Speech prosody, the melodic and rhythmic properties of a language, plays a critical role in our everyday communication. Researchers have identified unique patterns of prosody that segment words and phrases, highlight focal elements in a sentence, and convey holistic meanings and speech acts that interact with the information shared in context. The mapping between the sound and meaning represented in prosody is suggested to be probabilistic-the same physical instance of sounds can support multiple meanings across talkers and contexts while the same meaning can be encoded in physically distinct sound patterns (e.g., pitch movements). The current overview presents an analysis framework for probing the nature of this probabilistic relationship. Illustrated by examples from the literature and a dataset of German focus marking, we discuss the production variability within and across talkers and consider challenges that this variability imposes on the comprehension system.

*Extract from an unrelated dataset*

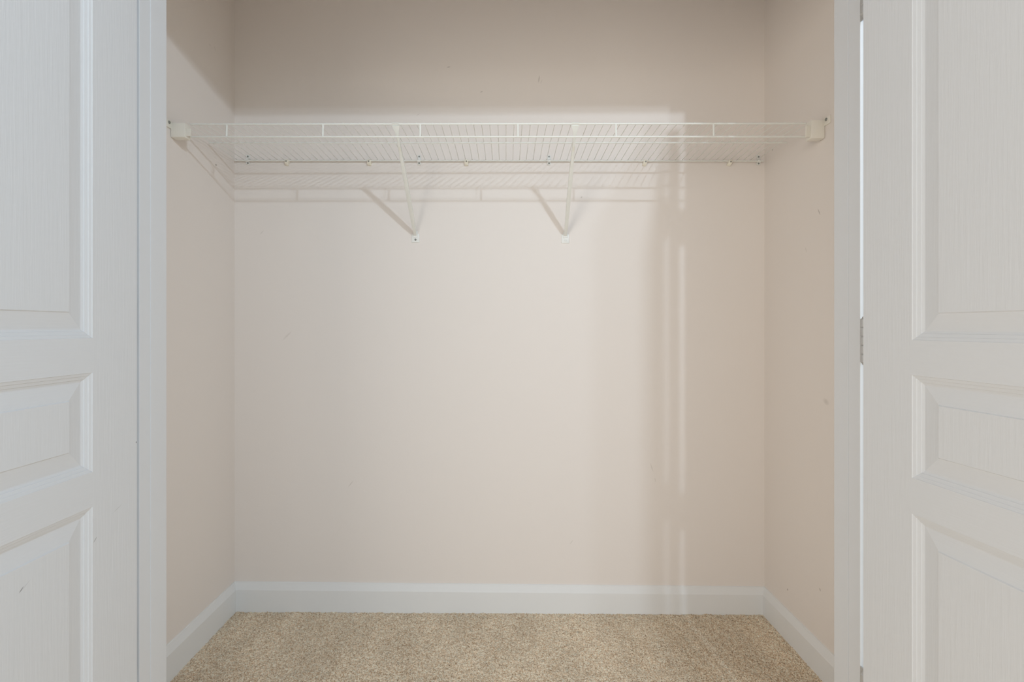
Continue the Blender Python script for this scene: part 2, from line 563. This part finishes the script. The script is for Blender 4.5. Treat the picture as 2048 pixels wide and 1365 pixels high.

A better understanding of these challenges, we argue, will illuminate how the human perceptual, cognitive, and computational mechanisms may navigate the variability to arrive at a coherent understanding of speech prosody. The current paper is intended to be an introduction for those who are interested in thinking probabilistically about the sound-meaning mapping in prosody. Open questions for future research are discussed with proposals for examining prosodic production and comprehension within a comprehensive, mathematically-motivated framework of probabilistic inference under uncertainty. This article is categorized under: Linguistics > Language in Mind and Brain Psychology > Language.